• Given records
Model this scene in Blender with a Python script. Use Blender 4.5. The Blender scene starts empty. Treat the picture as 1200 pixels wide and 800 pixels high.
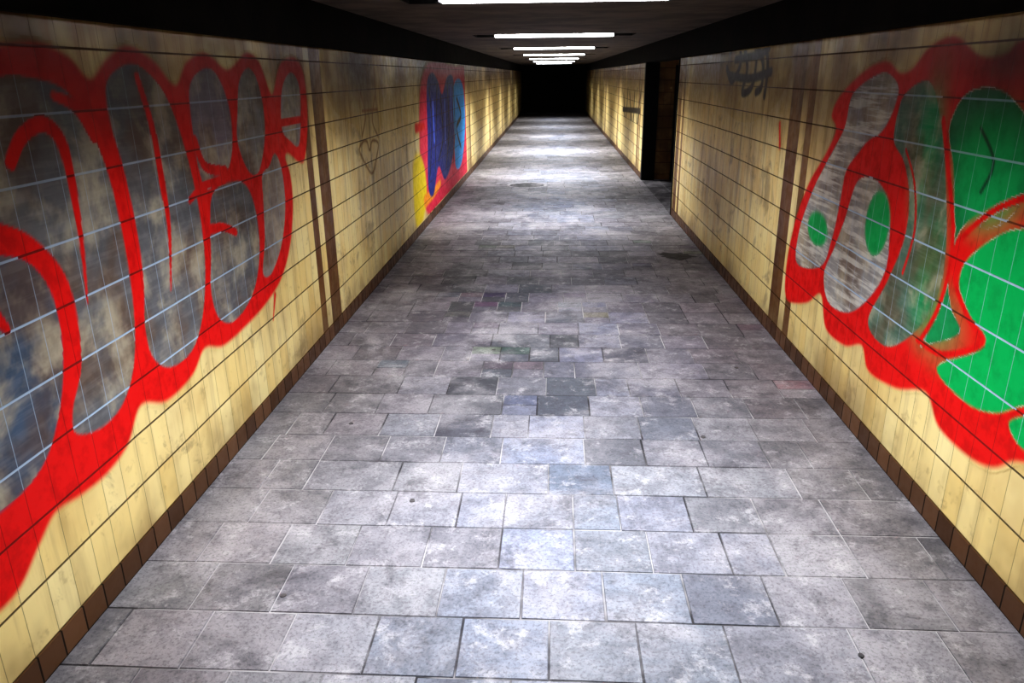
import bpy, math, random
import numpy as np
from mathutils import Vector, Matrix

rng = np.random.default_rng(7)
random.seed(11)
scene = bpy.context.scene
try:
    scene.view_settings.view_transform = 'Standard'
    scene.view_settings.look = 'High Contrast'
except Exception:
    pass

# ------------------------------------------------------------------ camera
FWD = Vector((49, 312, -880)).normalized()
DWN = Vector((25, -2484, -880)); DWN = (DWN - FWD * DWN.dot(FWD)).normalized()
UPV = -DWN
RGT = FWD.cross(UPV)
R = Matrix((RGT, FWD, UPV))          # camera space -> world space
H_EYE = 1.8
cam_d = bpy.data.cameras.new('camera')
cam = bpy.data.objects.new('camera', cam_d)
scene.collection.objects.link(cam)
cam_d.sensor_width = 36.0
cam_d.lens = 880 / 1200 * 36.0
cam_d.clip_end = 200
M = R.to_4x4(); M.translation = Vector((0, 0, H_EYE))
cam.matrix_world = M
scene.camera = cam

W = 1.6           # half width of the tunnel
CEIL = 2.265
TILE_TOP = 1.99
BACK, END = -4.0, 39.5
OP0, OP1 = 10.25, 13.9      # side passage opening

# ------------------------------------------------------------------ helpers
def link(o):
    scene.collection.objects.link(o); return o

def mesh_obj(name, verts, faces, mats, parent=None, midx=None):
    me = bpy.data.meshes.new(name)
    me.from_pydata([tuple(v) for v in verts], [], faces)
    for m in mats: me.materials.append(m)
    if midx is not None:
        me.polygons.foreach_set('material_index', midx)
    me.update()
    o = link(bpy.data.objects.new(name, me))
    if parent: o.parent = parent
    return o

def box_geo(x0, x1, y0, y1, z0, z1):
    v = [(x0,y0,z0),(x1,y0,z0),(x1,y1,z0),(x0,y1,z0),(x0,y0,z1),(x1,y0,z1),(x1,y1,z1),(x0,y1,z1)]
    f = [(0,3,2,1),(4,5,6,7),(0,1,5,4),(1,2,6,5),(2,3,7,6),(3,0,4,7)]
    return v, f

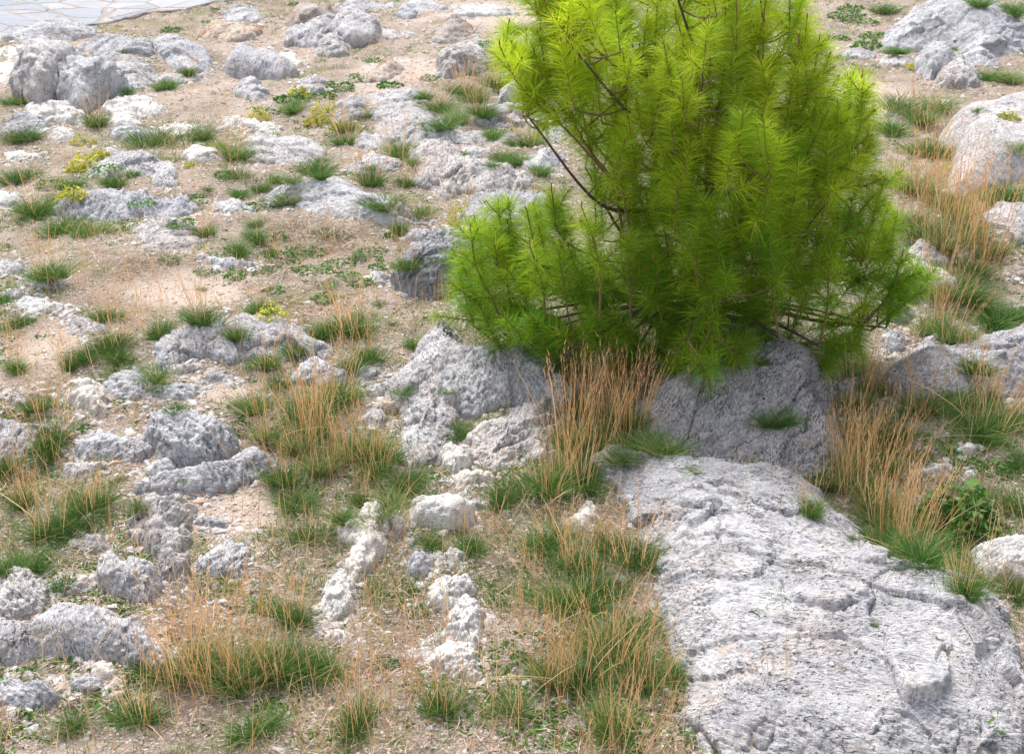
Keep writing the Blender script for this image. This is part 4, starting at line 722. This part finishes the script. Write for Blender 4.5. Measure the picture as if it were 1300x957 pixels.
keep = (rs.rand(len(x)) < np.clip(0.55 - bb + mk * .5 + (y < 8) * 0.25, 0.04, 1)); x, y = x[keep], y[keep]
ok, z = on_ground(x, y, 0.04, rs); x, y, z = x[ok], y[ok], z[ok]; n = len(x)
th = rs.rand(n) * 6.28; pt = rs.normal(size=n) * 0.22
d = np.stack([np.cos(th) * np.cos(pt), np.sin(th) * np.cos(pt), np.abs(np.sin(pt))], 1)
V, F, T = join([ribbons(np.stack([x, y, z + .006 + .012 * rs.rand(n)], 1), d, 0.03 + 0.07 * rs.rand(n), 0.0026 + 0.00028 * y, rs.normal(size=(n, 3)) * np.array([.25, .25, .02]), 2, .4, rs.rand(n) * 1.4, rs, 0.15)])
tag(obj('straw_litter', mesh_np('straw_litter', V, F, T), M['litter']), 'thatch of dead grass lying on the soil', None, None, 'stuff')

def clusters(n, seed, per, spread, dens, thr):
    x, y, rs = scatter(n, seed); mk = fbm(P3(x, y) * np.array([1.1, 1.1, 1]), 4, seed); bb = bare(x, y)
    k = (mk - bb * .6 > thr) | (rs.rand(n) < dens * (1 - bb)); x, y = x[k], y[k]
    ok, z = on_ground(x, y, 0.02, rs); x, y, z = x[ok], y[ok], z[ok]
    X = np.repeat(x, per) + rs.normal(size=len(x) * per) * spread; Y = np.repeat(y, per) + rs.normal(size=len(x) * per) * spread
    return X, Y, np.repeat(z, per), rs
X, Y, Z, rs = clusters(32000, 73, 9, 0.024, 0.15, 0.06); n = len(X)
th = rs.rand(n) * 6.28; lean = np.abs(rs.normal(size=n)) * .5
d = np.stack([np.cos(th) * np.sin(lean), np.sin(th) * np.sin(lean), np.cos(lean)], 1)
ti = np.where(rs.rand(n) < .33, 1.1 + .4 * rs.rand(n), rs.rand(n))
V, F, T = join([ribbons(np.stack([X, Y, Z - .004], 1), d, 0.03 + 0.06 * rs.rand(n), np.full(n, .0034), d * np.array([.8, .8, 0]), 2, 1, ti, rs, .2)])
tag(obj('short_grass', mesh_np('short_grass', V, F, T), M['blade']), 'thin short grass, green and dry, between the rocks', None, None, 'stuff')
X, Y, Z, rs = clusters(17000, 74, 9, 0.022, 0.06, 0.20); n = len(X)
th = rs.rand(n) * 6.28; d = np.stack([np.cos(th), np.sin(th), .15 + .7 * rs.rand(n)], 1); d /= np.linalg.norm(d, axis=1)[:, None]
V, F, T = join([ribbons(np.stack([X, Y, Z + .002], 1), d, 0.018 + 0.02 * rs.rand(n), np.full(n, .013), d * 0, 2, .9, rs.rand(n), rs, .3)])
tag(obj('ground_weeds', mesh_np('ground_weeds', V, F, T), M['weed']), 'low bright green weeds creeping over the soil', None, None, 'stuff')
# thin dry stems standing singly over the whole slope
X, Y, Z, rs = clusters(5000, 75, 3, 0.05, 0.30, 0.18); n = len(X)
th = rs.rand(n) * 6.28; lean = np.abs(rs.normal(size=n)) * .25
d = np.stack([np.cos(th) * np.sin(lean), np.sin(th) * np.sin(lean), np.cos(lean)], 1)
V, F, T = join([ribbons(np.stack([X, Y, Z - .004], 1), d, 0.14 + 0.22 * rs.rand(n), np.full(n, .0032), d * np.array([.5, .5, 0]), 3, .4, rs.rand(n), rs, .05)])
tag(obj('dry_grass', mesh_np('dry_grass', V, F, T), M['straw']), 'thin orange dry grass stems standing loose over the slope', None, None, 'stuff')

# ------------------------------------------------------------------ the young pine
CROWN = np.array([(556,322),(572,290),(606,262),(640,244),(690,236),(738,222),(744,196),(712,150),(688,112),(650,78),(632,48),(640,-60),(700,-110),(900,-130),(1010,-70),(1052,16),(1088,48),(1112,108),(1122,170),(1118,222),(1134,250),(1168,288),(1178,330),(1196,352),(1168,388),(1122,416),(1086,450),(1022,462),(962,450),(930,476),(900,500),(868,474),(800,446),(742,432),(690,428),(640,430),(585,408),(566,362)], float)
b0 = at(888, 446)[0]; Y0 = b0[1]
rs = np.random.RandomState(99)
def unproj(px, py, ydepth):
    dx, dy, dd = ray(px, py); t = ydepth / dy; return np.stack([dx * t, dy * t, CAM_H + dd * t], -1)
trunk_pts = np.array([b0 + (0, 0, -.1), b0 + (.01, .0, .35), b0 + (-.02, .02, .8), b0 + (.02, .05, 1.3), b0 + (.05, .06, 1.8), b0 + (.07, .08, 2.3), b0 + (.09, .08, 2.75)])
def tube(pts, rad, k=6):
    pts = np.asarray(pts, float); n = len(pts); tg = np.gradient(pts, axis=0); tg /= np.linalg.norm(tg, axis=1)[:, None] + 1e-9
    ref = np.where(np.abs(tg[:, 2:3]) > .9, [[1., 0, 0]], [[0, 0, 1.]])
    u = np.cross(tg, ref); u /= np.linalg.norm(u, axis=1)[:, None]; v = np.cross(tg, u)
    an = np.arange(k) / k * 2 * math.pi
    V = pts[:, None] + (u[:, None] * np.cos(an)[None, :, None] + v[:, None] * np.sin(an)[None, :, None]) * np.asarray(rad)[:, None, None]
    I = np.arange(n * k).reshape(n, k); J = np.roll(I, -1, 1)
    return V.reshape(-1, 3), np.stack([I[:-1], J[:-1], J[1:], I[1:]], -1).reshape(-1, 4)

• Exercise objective
Please transcribe, word for word, every line from the first line of the records above through the line containing "from mathutils import Vector, Matrix", and leave out any pictures.

• Task answer
Model this scene in Blender with a Python script. Use Blender 4.5. The Blender scene starts empty. Treat the picture as 1200 pixels wide and 800 pixels high.
import bpy, math, random
import numpy as np
from mathutils import Vector, Matrix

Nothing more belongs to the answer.